L’intelligenza artificiale è quindi uno strumento, non un sostituto…

“Esatto. E al Festival lo abbiamo detto chiaramente: l’AI può liberarci, non snaturarci. Ma attenzione: renderà evidente la differenza tra chi è mediocre e chi è bravo. I mediocri verranno sostituiti. Gli altri cresceranno. Noi siamo per l’intelligenza artificiale… al servizio dell’intelligenza alternativa.”

Intelligenza alternativa?

“Quella del non profit. Che è un modo diverso di pensare il mondo. Un’intelligenza che non punta al profitto individuale, ma al bene comune. Un’intelligenza che cura, che ascolta, che serve.”

Interessante…

“Grazie! Ma posso chiederti io una cosa? Quale è stato per te uno dei momenti speciali del Festival del Fundraising?”

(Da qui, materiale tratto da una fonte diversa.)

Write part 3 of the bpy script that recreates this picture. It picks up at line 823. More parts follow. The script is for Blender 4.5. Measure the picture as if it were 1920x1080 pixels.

Nel pomeriggio dell’ultimo giorno ero sulla scala mobile e dall’altra parte scendeva Stefano Malfatti, presidente dell’Associazione Festival del Fundraising. Non mi conosce. Mi guarda, nota una somiglianza con Seth Godin (calvo e con gli occhialini….Non è body shaming…!!!) e mi dice: “Ciao Seth Godin.” E da li abbiamo iniziato, ridendo, a parlare. 

“Vedi, Stefano ha trovato un modo per creare un contatto, per iniziare una relazione. Come dicevamo prima. Relazione è tutto.”

Come hai scritto nella tua ultima newsletter “500 parole di fundraising” a proposito del messaggio di ringraziamento di Seth Godin…

“Sì, Seth mi ha scritto: “Grazie per avermi dato la possibilità di contribuire.” Non ha detto: “Grazie, ho fatto la mia parte.” Ha detto: “Grazie per avermela fatta fare.” È questo il punto: il fundraising non è solo chiedere. È offrire a chi dona la possibilità di fare qualcosa di giusto, di utile, di bello.”

Con questa premessa, possiamo chiudere con la definizione di fundraising…

“Il fundraising è lo strumento che permette alle buone cause di stare in piedi. Di durare. Di incidere. Senza soldi non ci sono progetti. Senza donatori, niente impatto. E senza relazioni… niente donatori. Il nostro lavoro è uno solo: far sentire i donatori utili, non usati. Ed è per questo che possiamo dire, con orgoglio: io raccolgo fondi. Non bisogna mai vergognarsi di chiedere soldi. Perché non li chiediamo per noi. Li chiediamo per cambiare in meglio le cose.”